Numerical Assessment of Bidirectional Roller Bearing Isolators under Near-Fault Earthquakes

Base isolation with roller bearing systems has been widely studied in recent years due to its successful performance in the seismic protection of buildings and bridges. This paper numerically evaluates the effectiveness of a bi-directional roller bearing (RB) seismic isolation system composed of sloped bearing plates and multiple rollers arranged in both orthogonal-in-plane directions. Previous experimental results obtained with unidirectional and bidirectional RBs were used to validate the 3D numerical model of an isolated building with RBs. The model was used to obtain the nonlinear response of a four-story multi-column building when subjected to pairs of scaled near-fault earthquake records. The effects of the bearing plate inclination angle (ranging from 1.0 to 4.0 degrees), the sliding friction force, and supplementary dissipation mechanisms (0.0-0.5 N/kg, i.e. friction force normalized with the structure mass) were evaluated.
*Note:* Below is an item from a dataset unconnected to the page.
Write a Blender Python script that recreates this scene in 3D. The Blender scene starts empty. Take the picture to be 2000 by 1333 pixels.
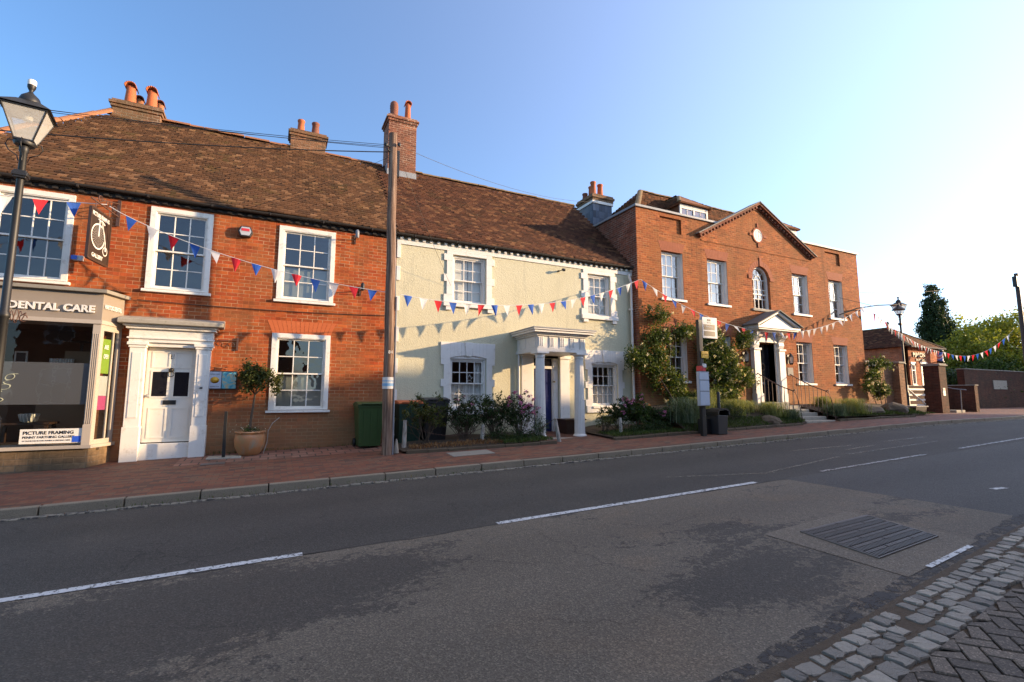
import bpy, bmesh, math, random
import numpy as np
from mathutils import Vector, Matrix
R = math.radians
random.seed(7); rng = np.random.default_rng(7)
S = bpy.context.scene
COL = S.collection

# ---------------------------------------------------------------- camera
cam = bpy.data.cameras.new('camera'); camo = bpy.data.objects.new('camera', cam); COL.objects.link(camo)
cam.sensor_width = 36; cam.lens = 16.99; cam.clip_start = 0.05; cam.clip_end = 5000
camo.rotation_euler = (R(90 + 6.586), 0, R(-26.3)); camo.location = (0, 0, 0)
S.camera = camo
# ---------------------------------------------------------------- world, sun, exposure
SUN_AZ, SUN_EL = 114.0, 11.5
w = bpy.data.worlds.new('World'); S.world = w; w.use_nodes = True
nt = w.node_tree; bg = nt.nodes['Background']
sky = nt.nodes.new('ShaderNodeTexSky'); sky.sky_type = 'NISHITA'; sky.sun_disc = False
sky.sun_elevation = R(SUN_EL); sky.sun_rotation = R(SUN_AZ)
sky.air_density = 1.0; sky.dust_density = 0.9; sky.ozone_density = 4.0
# forward-scattered light of the low sun in hazy air: widens and whitens the bright part of the sky
SUNV = (math.sin(R(SUN_AZ)) * math.cos(R(SUN_EL)), math.cos(R(SUN_AZ)) * math.cos(R(SUN_EL)), math.sin(R(SUN_EL)))
tcw = nt.nodes.new('ShaderNodeTexCoord'); nrmw = nt.nodes.new('ShaderNodeVectorMath'); nrmw.operation = 'NORMALIZE'; nt.links.new(tcw.outputs['Generated'], nrmw.inputs[0])
dt = nt.nodes.new('ShaderNodeVectorMath'); dt.operation = 'DOT_PRODUCT'; nt.links.new(nrmw.outputs[0], dt.inputs[0]); dt.inputs[1].default_value = SUNV
m1 = nt.nodes.new('ShaderNodeMath'); m1.operation = 'MULTIPLY_ADD'; nt.links.new(dt.outputs['Value'], m1.inputs[0]); m1.inputs[1].default_value = .5; m1.inputs[2].default_value = .5
m2 = nt.nodes.new('ShaderNodeMath'); m2.operation = 'POWER'; nt.links.new(m1.outputs[0], m2.inputs[0]); m2.inputs[1].default_value = 2.6; m2.use_clamp = True
gl0 = nt.nodes.new('ShaderNodeVectorMath'); gl0.operation = 'SCALE'; gl0.inputs[0].default_value = (1.95, 2.0, 2.7); nt.links.new(m2.outputs[0], gl0.inputs['Scale'])
ad = nt.nodes.new('ShaderNodeVectorMath'); ad.operation = 'ADD'; nt.links.new(sky.outputs[0], ad.inputs[0]); nt.links.new(gl0.outputs[0], ad.inputs[1])
# warm fill light added to the unseen upper sky, lifting and warming the shade
sxw = nt.nodes.new('ShaderNodeSeparateXYZ'); nt.links.new(nrmw.outputs[0], sxw.inputs[0])
mrw = nt.nodes.new('ShaderNodeMapRange'); mrw.interpolation_type = 'SMOOTHSTEP'; mrw.inputs['From Min'].default_value = .66; mrw.inputs['From Max'].default_value = .95; nt.links.new(sxw.outputs[2], mrw.inputs['Value'])
gl1 = nt.nodes.new('ShaderNodeVectorMath'); gl1.operation = 'SCALE'; gl1.inputs[0].default_value = (2.1, 1.55, .8); nt.links.new(mrw.outputs[0], gl1.inputs['Scale'])
ad2 = nt.nodes.new('ShaderNodeVectorMath'); ad2.operation = 'ADD'; nt.links.new(ad.outputs[0], ad2.inputs[0]); nt.links.new(gl1.outputs[0], ad2.inputs[1])
nt.links.new(ad2.outputs[0], bg.inputs[0]); bg.inputs[1].default_value = 0.145
sun = bpy.data.lights.new('sun', 'SUN'); so = bpy.data.objects.new('sun', sun); COL.objects.link(so)
sun.energy = 3.8; sun.angle = R(0.6); sun.color = (1.0, 0.70, 0.40)
sd = Vector((math.sin(R(SUN_AZ)) * math.cos(R(SUN_EL)), math.cos(R(SUN_AZ)) * math.cos(R(SUN_EL)), math.sin(R(SUN_EL))))
so.rotation_euler = (-sd).to_track_quat('-Z', 'Y').to_euler()
S.render.engine = 'CYCLES'
S.view_settings.view_transform = 'Standard'; S.view_settings.look = 'None'; S.view_settings.gamma = 1
S.view_settings.exposure = 1.30
S.cycles.transparent_max_bounces = 16; S.cycles.max_bounces = 6
S.render.resolution_x = 1024; S.render.resolution_y = 682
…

The results show that the proposed bidirectional RB system is suitable for reducing the seismic response of stiff and flexible multi-column structures. In particular, the RB system reduces the acceleration responses by 5-85% in flexible structures and by 86-96% in stiff ones. Furthermore, bearing plates with an inclination angle greater than or equal to 3.0 degrees have significant benefits in terms of self-centering capacity.